Petral Itu perusahaan anak bangsa, tapi didirikan di Hongkong, tunduk pada hukum Hongkong. Pajak juga pajak Hongkong. Trilyunan dana APBN ini mengalir ke Hongkong bukan karena kejahatan / Korupsi.
Ulangi:
Trilyunan dana APBN ini mengalir ke Hongkong bukan karena kejahatan / Korupsi.
Mereka pesta duit Trilyunan di Hongkong sementara rakyat dibagikan duit receh dalam bentuk Bantuan Langsung Tunai. Dasar Bangke …!!!
Kebrengsekan ini dibongkar oleh Jokowi. Sejak menjabat Presiden ia langsung membubarkan Petral. Presiden sebelum Jokowi telah memindahkan resiko dengan cara yang licik. Soeharto telah memindahkan resiko ke masa depan. Dan dia terkena resiko yang ia buat sendiri hingga tahun 1998 ekonomi kita tumbang, rakyat jadi korban.
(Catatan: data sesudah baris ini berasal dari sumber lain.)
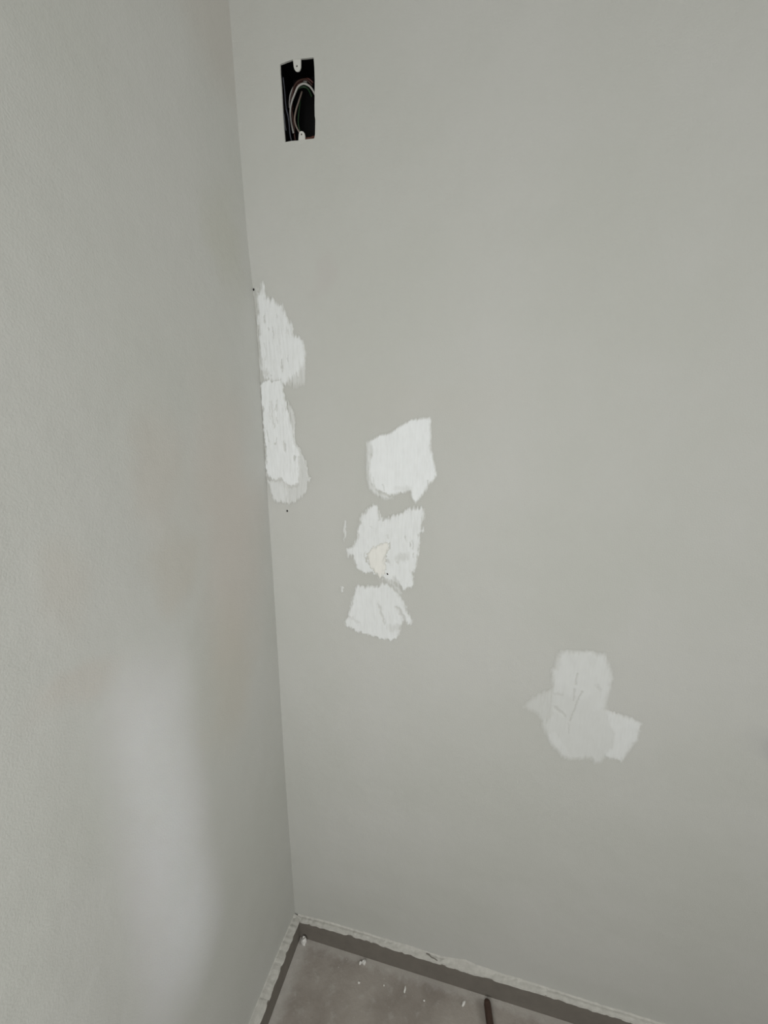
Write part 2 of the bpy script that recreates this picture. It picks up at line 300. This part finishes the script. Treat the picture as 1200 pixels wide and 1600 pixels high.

Saat 1998 itu ada warga bangsa yang makan daging kucing karena lapar
Para presiden lain juga memindahkan resiko kemasa depan dengan cara yang sama liciknya. Yang penting mereka disukai rakyat alias “Proyek Pencitraan” dan “Proyek Mangkrak” dengan segala uang receh subsidi yang mereka berikan padahal politisi itu dapet duit Trilyunan. Mereka gak peduli dengan resiko yang telah mereka pindahkan ke masa depan karena mereka tidak lagi jadi Presiden kalo krisis kembali terjadi. Resiko dimasa depan itu akan ditanggung oleh anak cucu kita selanjutnya.